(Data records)
___

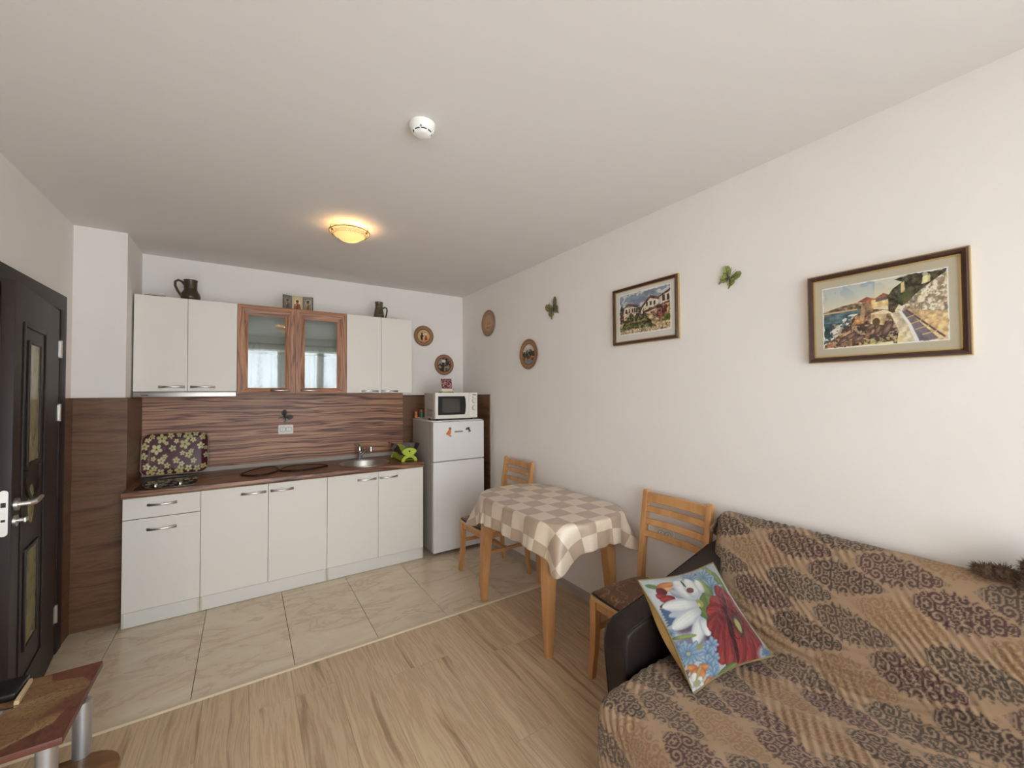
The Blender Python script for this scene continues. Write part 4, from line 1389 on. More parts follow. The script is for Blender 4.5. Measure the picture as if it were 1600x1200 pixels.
# ------------------------------------------------------------------ pictures
def village():
    c = Canvas(1.28, 420, (232, 226, 216))
    n = fbm(c.H, c.W, 6, 2); n2 = fbm(c.H, c.W, 26, 9, 3)
    c.mix((c.Y > .45) * 1.0, (134, 146, 162)); c.mix((n > .5) * (c.Y > .5) * .85, (206, 204, 200)); c.mix((fbm(c.H, c.W, 9, 77) > .57) * (c.Y > .6) * .6, (108, 118, 136))
    c.poly([(0, 0), (1.28, 0), (1.28, .55), (0, .50)], (176, 150, 116), 1, .45, 3, 40)
    c.poly([(0, .50), (.06, .74), (.18, .62), (.30, .60), (.5, .62), (.7, .60), (.72, .30), (0, .30)], (70, 62, 50), 1, .5, 5, 36)
    # left house
    c.poly([(.12, .44), (.44, .44), (.46, .66), (.14, .66)], (214, 200, 178), 1, .1, 7)
    c.poly([(.08, .62), (.24, .76), (.54, .66), (.48, .62), (.24, .70)], (96, 70, 54), 1, .3, 8)
    for x in (.18, .26, .34, .40): c.poly([(x, .52), (x + .04, .52), (x + .04, .62), (x, .62)], (76, 58, 50))
    c.poly([(.0, .34), (.14, .34), (.14, .48), (.0, .46)], (106, 60, 48), 1, .3, 6)
    c.poly([(.13, .36), (.42, .36), (.42, .46), (.13, .46)], (206, 188, 156), 1, .2, 12)
    # centre house
    c.poly([(.56, .44), (.98, .48), (1.0, .72), (.82, .78), (.62, .62)], (220, 206, 186), 1, .1, 9)
    c.poly([(.52, .56), (.80, .84), (1.06, .74), (1.0, .70), (.80, .77), (.58, .56)], (92, 64, 52), 1, .3, 10)
    for x in (.70, .79, .88): c.poly([(x, .60), (x + .045, .61), (x + .045, .70), (x, .69)], (74, 56, 50))
    c.poly([(.62, .50), (.96, .58), (.96, .52), (.62, .44)], (88, 62, 50), 1, .35, 11)
    # right house
    c.poly([(1.02, .50), (1.28, .52), (1.28, .88), (1.02, .80)], (216, 204, 188), 1, .1, 13)
    c.poly([(.96, .76), (1.28, .90), (1.28, .84), (1.0, .74)], (92, 66, 54), 1, .3, 14)
    for x in (1.08, 1.18): c.poly([(x, .64), (x + .06, .64), (x + .06, .78), (x, .77)], (72, 58, 54))
    c.poly([(.92, .34), (1.28, .34), (1.28, .62), (.92, .58)], (178, 140, 106), 1, .3, 15)
    c.poly([(.96, .32), (1.18, .32), (1.18, .56), (.96, .54)], (96, 44, 42), 1, .35, 16)
    c.poly([(.90, .56), (1.28, .64), (1.28, .60), (.92, .52)], (104, 74, 58), 1, .3, 18)
    # hedge and path
    c.poly([(.08, .22), (.20, .36), (.32, .54), (.42, .40), (.56, .36), (.70, .40), (.82, .26), (.80, .18), (.10, .16)], (74, 76, 44), 1, .6, 17, 40)
    c.poly([(.18, .26), (.74, .28), (.70, .32), (.24, .31)], (150, 120, 72), .8, .4, 20, 50)
    c.poly([(.02, .18), (.20, .22), (.86, .20), (.92, .14), (.86, .10), (.02, .11)], (92, 96, 60), 1, .5, 19, 50)
    c.ell(1.14, .28, .13, .08, (110, 112, 58)); c.ell(1.04, .30, .05, .04, (150, 66, 60)); c.ell(1.22, .24, .06, .04, (86, 100, 48))
    c.poly([(0, .10), (.3, .14), (1.28, .10), (1.28, .0), (0, .0)], (198, 174, 140), 1, .4, 22, 60)
    for i in range(26):
        y = .01 + .09 * (i * .37 % 1); x = (i * .61 % 1) * 1.25
        c.line([(x, y), (x + .07, y + .006)], .003, (120, 96, 74), .7)
    c.mix((n2 > .62) * (c.Y < .6) * .5, (52, 46, 38)); c.mix((n2 < .36) * (c.Y < .6) * .4, (226, 208, 178))
    # torn watercolour border
    e = np.minimum(np.minimum(c.X, 1.28 - c.X), np.minimum(c.Y, 1 - c.Y))
    c.mix((e < .012 + .03 * smooth_noise(c.H, c.W, 30, 3)) * 1.0, (228, 222, 214))
    return c


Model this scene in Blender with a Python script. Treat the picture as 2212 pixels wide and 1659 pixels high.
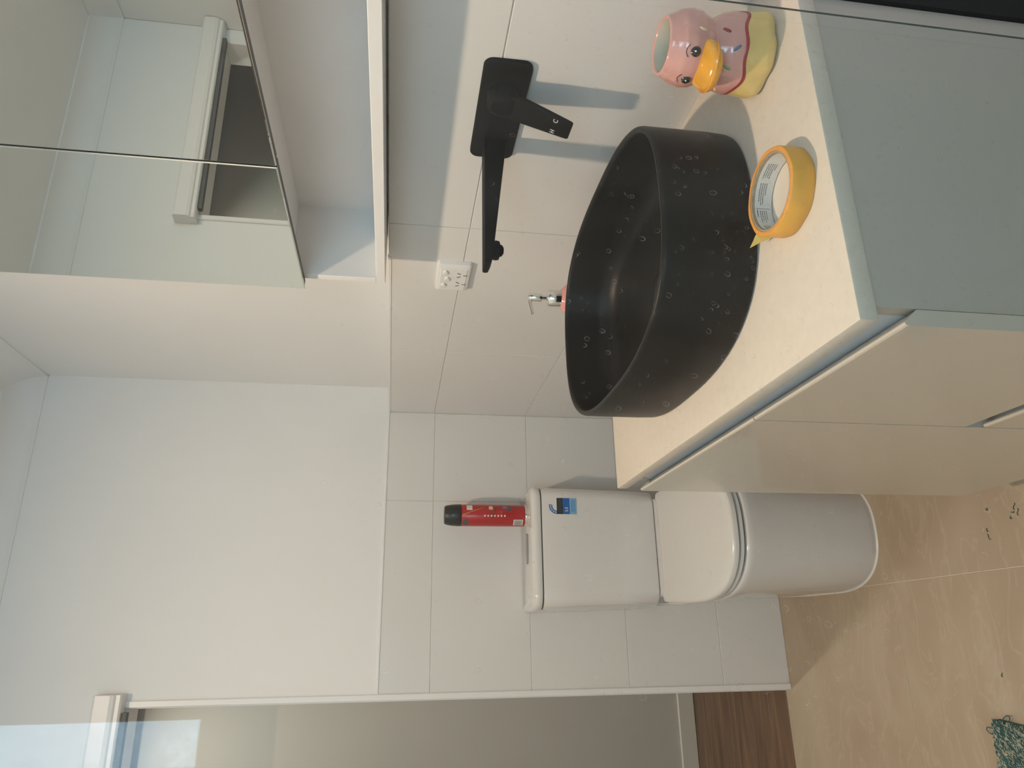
import bpy, bmesh, math, random
from mathutils import Vector, Matrix
random.seed(7)
PI = math.pi
scn = bpy.context.scene
for o in list(bpy.data.objects): bpy.data.objects.remove(o, do_unlink=True)
C = scn.collection

# ------------------------------------------------------------------ camera
CAM = Vector((-0.7555, -0.5535, 1.2999))
YAW, PITCH, ROLL, FPX = math.radians(19.997), math.radians(-8.798), math.radians(2.18), 1573.16
fw = Vector((math.sin(YAW)*math.cos(PITCH), math.cos(YAW)*math.cos(PITCH), math.sin(PITCH)))
r0 = Vector((math.cos(YAW), -math.sin(YAW), 0)); u0 = r0.cross(fw)
rt = r0*math.cos(ROLL) + u0*math.sin(ROLL); up = u0*math.cos(ROLL) - r0*math.sin(ROLL)
cd = bpy.data.cameras.new('camera'); cam = bpy.data.objects.new('camera', cd); C.objects.link(cam)
# the photograph lies on its side: picture right is world down
m3 = Matrix((-up, rt, -fw)).transposed()
cam.matrix_world = Matrix.Translation(CAM) @ m3.to_4x4()
cd.sensor_fit = 'HORIZONTAL'; cd.sensor_width = 36.0; cd.lens = FPX/2212*36.0
cd.clip_start = 0.02; cd.clip_end = 60
scn.camera = cam
# ------------------------------------------------------------------ world, exposure
w = bpy.data.worlds.new('world'); scn.world = w; w.use_nodes = True
bg = w.node_tree.nodes['Background']; bg.inputs[0].default_value = (0.45, 0.62, 0.9, 1); bg.inputs[1].default_value = 0.35
vs = scn.view_settings
vs.view_transform = 'Standard'; vs.look = 'None'; vs.gamma = 1.0; vs.use_curve_mapping = False
vs.exposure = 0.0
LAMP_POS = (-0.90, 0.37, 2.50); LAMP_W = 21.5; LAMP_COL = (1.0, 0.735, 0.545)
WIN_E = 12.0; WIN_COL = (0.43, 0.65, 0.85)
HALL_W = 5.0

# ------------------------------------------------------------------ node materials
def rgb(h):
    f = lambda c: ((c/255)/12.92 if c/255 <= .04045 else ((c/255+.055)/1.055)**2.4)
    return tuple(f(c) for c in h)
MATS = {}
def mat(name, col, rough=.5, metal=0., var=0., scale=30., bump=0., bscale=120., coat=0., spec=.5, ior=None):
    m = bpy.data.materials.new(name); m.use_nodes = True; nt = m.node_tree; b = nt.nodes['Principled BSDF']
    b.inputs['Base Color'].default_value = (*col, 1); b.inputs['Roughness'].default_value = rough
    b.inputs['Metallic'].default_value = metal; b.inputs['Specular IOR Level'].default_value = spec
    b.inputs['Coat Weight'].default_value = coat; b.inputs['Coat Roughness'].default_value = .06
    tc = nt.nodes.new('ShaderNodeTexCoord')
    if var > 0:
        n = nt.nodes.new('ShaderNodeTexNoise'); n.inputs['Scale'].default_value = scale; n.inputs['Detail'].default_value = 5
        nt.links.new(tc.outputs['Object'], n.inputs['Vector'])
        r = nt.nodes.new('ShaderNodeValToRGB')
        r.color_ramp.elements[0].position = .3; r.color_ramp.elements[1].position = .7
        r.color_ramp.elements[0].color = (*[max(0, c*(1-var)) for c in col], 1)
        r.color_ramp.elements[1].color = (*[min(1, c*(1+var)) for c in col], 1)
        nt.links.new(n.outputs['Fac'], r.inputs['Fac']); nt.links.new(r.outputs['Color'], b.inputs['Base Color'])
    if bump > 0:
        n2 = nt.nodes.new('ShaderNodeTexNoise'); n2.inputs['Scale'].default_value = bscale; n2.inputs['Detail'].default_value = 3
        nt.links.new(tc.outputs['Object'], n2.inputs['Vector'])
        bp = nt.nodes.new('ShaderNodeBump'); bp.inputs['Strength'].default_value = bump; bp.inputs['Distance'].default_value = .002
        nt.links.new(n2.outputs['Fac'], bp.inputs['Height']); nt.links.new(bp.outputs['Normal'], b.inputs['Normal'])
    MATS[name] = m
    return m
mat('paint', (.83, .83, .82), .6, var=.015, scale=3, bump=.03, bscale=250)
mat('ceiling_paint', (.82, .82, .81), .8, var=.01, scale=3)
mat('wall_tile', (.74, .725, .70), .32, var=.02, scale=2.5, bump=.015, bscale=40)
mat('grout', (.72, .71, .69), .9, var=.05, scale=60)
mat('floor_grout', (.62, .55, .45), .9, var=.05, scale=60)
mat('hall_paint', (.50, .46, .40), .7, var=.02, scale=3)
mat('white_trim', (.82, .81, .80), .35, var=.01, scale=10)
mat('counter_stone', (.68, .61, .52), .38, var=.03, scale=90, bump=.01)
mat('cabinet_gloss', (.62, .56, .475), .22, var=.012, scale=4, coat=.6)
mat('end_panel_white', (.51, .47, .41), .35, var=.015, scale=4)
mat('channel_alu', (.70, .75, .80), .35, metal=.3, var=.02, scale=40)
mat('black_board', (.006, .006, .006), .8, var=.1, scale=30)
mat('basin_black', (.0095, .0082, .0066), .40, spec=.20, var=.12, scale=8)
mat('tap_black', (.004, .0039, .0037), .55, spec=.10, var=.1, scale=60)
mat('chrome', (.82, .81, .78), .08, metal=1., var=.01, scale=30)
mat('ceramic', (.74, .72, .70), .12, var=.008, scale=5, coat=.5)
mat('seat_plastic', (.74, .72, .69), .22, var=.008, scale=5)
mat('plastic_white', (.80, .79, .78), .3, var=.01, scale=40)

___

■ **Written problem**:
In the listing above, find the line containing "Model this scene" and the line containing "C = scn.collection", then write out both of them and every line between, exactly, with no pictures.

■ **The answer**:
Model this scene in Blender with a Python script. Treat the picture as 2212 pixels wide and 1659 pixels high.
import bpy, bmesh, math, random
from mathutils import Vector, Matrix
random.seed(7)
PI = math.pi
scn = bpy.context.scene
for o in list(bpy.data.objects): bpy.data.objects.remove(o, do_unlink=True)
C = scn.collection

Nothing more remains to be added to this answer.